▶ **Work instructions**
Only the lines from the start of the data through the line containing "COL = S.collection" should be written out, exactly as they are, with both ends included and the pictures left out.

▶ **Data lines**
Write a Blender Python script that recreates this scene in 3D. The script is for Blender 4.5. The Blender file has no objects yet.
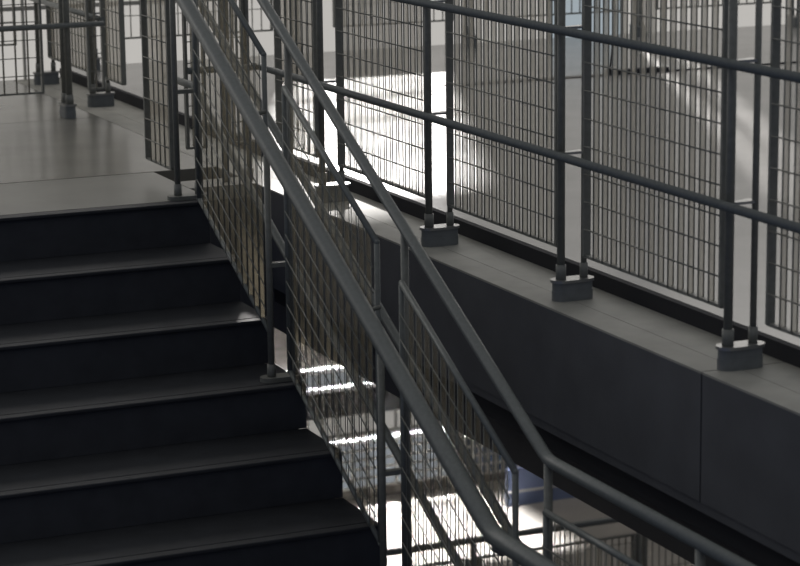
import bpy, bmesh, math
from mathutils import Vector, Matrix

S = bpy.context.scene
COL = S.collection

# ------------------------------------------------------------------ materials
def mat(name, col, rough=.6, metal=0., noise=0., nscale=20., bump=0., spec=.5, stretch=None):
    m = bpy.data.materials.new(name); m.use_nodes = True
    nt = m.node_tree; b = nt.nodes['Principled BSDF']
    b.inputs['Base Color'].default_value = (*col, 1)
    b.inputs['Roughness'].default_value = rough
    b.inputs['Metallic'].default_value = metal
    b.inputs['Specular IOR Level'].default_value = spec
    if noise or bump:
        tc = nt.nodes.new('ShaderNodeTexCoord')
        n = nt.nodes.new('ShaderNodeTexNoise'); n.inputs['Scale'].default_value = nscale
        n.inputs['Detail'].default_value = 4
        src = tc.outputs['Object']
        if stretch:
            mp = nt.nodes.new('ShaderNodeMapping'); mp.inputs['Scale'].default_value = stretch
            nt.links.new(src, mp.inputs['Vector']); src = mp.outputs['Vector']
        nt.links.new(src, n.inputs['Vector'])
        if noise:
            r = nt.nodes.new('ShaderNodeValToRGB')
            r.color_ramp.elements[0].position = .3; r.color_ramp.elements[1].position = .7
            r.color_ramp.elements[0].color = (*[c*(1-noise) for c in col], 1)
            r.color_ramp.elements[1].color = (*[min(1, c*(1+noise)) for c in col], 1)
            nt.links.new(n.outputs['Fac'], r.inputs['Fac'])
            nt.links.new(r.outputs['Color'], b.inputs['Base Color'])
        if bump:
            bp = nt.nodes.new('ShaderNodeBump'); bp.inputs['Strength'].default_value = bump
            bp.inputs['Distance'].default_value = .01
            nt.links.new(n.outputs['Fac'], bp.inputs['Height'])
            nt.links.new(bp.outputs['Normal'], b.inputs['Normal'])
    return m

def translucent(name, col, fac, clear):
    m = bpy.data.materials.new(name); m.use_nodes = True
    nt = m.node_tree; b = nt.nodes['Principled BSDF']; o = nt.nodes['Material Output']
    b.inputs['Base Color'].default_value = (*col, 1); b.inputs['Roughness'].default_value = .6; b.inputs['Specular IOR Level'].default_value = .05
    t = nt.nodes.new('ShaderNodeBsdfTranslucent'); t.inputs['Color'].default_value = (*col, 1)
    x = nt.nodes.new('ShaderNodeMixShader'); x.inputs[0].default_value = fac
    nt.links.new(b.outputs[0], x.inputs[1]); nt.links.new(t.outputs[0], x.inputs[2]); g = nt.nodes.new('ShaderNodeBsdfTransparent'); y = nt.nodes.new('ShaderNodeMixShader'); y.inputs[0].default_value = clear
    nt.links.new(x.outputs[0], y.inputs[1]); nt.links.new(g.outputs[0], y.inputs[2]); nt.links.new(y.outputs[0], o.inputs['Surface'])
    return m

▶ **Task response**
Write a Blender Python script that recreates this scene in 3D. The script is for Blender 4.5. The Blender file has no objects yet.
import bpy, bmesh, math
from mathutils import Vector, Matrix

S = bpy.context.scene
COL = S.collection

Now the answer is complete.